Togo: 56 people released after the June 6 protests in Lomé

- Publicité-

In a statement released this Monday, June 9, the Togolese public prosecutor provided details and judicial follow-up on the demonstrations that occurred on the night of June 5 to 6 in Lomé. According to Prosecutor Talaka Mawama, these gatherings, deemed illegal, were reportedly organized in response to calls shared on social media, urging the population to protest against the Republic’s institutions.

On the night of June 5 to 6 in Lomé, spontaneous gatherings were observed in several districts of the capital, where young people erected barricades using pans and various objects, blocking traffic routes. In the Bè district, where a team from Benin Web TV managed to visit, several young people protested all night by throwing stones on the roads, setting fires to tires in the middle of the streets, and chanting hostile slogans against Faure’s regime. The intervention of security forces led to the arrest of several dozen people accused of obstructing free movement and disturbing public order.

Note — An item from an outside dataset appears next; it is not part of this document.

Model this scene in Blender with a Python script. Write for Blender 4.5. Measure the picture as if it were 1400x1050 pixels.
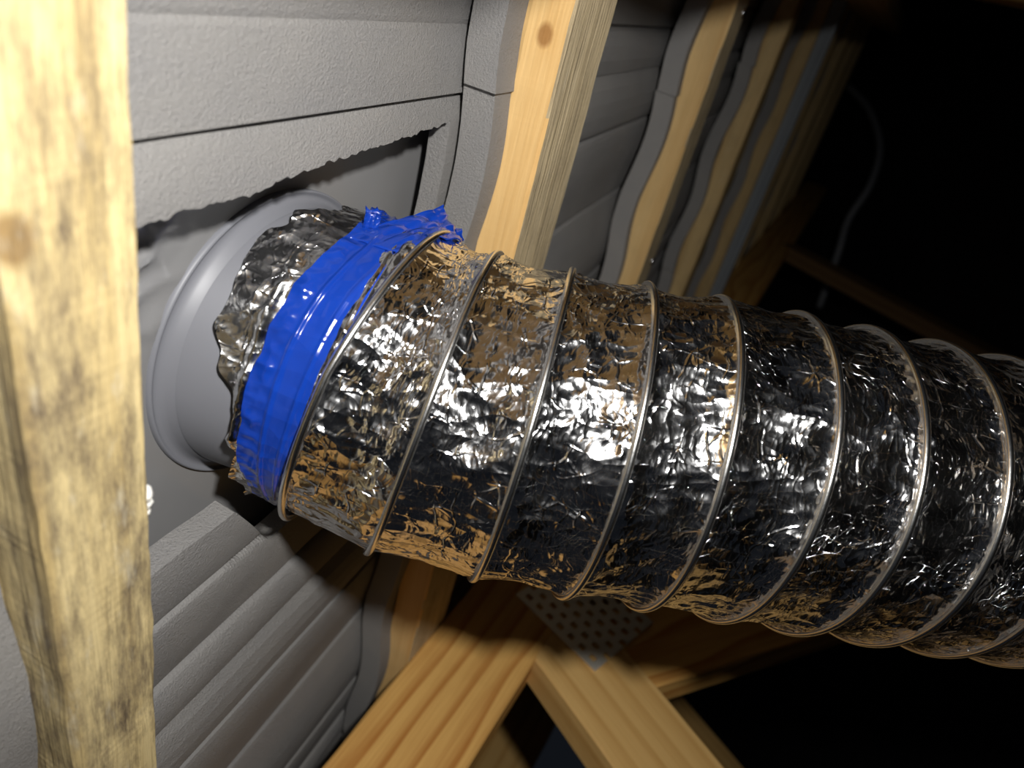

According to the public prosecutor, this would be a destabilization plan orchestrated from abroad, involving, as he put it, compatriots from the diaspora and foreign nationals, including a Frenchman recently settled in Togo. These accusations come amid a tense context marked by growing opposition to Faure Gnassingbé’s regime, especially since the 2024 constitutional revision that changed the method of appointing the head of state.

According to judicial authorities, these protests took place in violation of law n° 2019-010, which regulates the exercise of freedom of assembly. The prosecutor emphasizes the illegal nature of these actions, which he describes as an insurrectional movement.

However, following preliminary investigations and hearings, fifty-six (56) individuals arrested have been released, as the charges against them were deemed minor. Some detentions have been extended to allow further investigations, according to the prosecutor. The individuals concerned will be presented to the prosecutor’s office again once additional investigative elements have been gathered.

Note that this wave of protest, primarily driven by young people and artists, occurs in a climate of tension fueled by political repression, the recent increase in electricity prices, and the arrest of rapper Aamron, who has become an emblematic figure of a protest movement shaping itself outside traditional political frameworks.